I went to mass this morning and it was nice to think I was listening to the same words, said in the same way with the same gestures, that Henry V and his ‘contemptible little army’ heard before and after Agincourt.

For me, the most powerful of the conversions examined here was that of David Jones, who witnessed his first Catholic mass on a wet Sunday in 1917, when he was serving in France and looking for firewood. Through a crack in the wall of a deserted farm building he saw two candles and half a dozen infantrymen kneeling on straw. Everything was silent and the men were as still as shadow puppets. In a ‘wasted land of ubiquitous mud and rusted iron’, Jones had discovered ‘a great marvel’; it was ‘one of the most numinous experiences of his life’. Like Baring, Jones found in Catholicism a ‘continuity with antiquity’, but he also found himself as an artist. ‘I’m a Catholic,’ he later said, ‘as all artists must be.’ The eucharist, he believed, was both a symbol and the real thing: this was the transubstantiation of art.

Gwen John similarly came to Catholicism as an artist: ‘God has taken me to enter into Art as one enters into Religion,’ she wrote.

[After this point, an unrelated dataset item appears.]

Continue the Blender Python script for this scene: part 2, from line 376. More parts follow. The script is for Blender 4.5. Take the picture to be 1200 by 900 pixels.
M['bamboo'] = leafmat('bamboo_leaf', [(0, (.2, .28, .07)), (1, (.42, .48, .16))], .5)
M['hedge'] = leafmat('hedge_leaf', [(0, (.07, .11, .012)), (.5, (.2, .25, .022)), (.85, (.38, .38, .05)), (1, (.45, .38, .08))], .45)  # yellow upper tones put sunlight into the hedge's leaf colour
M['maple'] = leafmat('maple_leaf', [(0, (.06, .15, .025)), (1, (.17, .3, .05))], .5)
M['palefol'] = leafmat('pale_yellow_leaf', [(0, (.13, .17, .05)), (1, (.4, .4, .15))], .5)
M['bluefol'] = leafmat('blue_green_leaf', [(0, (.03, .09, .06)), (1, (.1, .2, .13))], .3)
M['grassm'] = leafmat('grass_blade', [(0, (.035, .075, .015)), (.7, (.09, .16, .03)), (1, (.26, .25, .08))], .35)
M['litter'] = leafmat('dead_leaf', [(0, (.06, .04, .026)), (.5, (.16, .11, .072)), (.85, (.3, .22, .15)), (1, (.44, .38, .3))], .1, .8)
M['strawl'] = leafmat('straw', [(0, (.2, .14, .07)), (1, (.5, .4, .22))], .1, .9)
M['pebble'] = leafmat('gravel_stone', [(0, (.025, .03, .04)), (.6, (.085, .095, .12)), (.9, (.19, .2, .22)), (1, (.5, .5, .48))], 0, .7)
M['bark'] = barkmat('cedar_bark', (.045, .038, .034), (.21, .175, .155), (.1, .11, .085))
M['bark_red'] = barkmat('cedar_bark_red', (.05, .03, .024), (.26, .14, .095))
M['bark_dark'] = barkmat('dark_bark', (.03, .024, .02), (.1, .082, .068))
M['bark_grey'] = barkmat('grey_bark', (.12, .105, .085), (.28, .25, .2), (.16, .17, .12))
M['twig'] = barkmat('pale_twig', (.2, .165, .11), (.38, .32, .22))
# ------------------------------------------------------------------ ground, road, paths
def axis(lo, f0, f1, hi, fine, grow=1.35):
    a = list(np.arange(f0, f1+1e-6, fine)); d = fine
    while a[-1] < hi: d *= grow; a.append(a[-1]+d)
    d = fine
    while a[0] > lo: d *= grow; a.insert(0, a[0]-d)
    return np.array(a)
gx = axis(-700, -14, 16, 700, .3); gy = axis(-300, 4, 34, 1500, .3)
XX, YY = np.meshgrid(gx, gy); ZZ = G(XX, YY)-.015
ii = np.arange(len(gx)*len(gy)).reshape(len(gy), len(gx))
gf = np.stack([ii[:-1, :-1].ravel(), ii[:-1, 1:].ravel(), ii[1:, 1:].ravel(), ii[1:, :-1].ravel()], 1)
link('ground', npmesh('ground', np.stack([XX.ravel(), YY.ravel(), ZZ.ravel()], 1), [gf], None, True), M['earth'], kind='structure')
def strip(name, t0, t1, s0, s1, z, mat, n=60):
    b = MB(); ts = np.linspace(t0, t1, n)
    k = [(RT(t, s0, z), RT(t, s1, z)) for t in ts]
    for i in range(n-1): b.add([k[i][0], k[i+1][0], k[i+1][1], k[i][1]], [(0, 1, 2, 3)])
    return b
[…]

And it was only when Muriel Spark converted that she discovered her voice as a novelist, thus discrediting George Orwell’s foolish suggestion that the novel was a Protestant art form, because ‘the atmosphere of orthodoxy is always damaging to prose’.

While for some converts Catholicism made life bearable and for others it made art possible, for Chesterton, if embraced by all, it would rid England of the ills of ‘Capitalism, crude Imperialism, Industrialism, Wrongful Rich’ and ‘Wreckage of the Family’.

McDonagh ends with the conversion of Siegfried Sassoon in 1957, five years before the modernisations of the Second Vatican Council would destroy, according to David Jones, the greatest and most sacred art form that western culture had produced. The country clearly agreed with him: there were only 6,046 converts in 1970 and 1,976 in 2022. Today’s conversion stories are more likely to describe the transition from one gender to another than between one world and the next.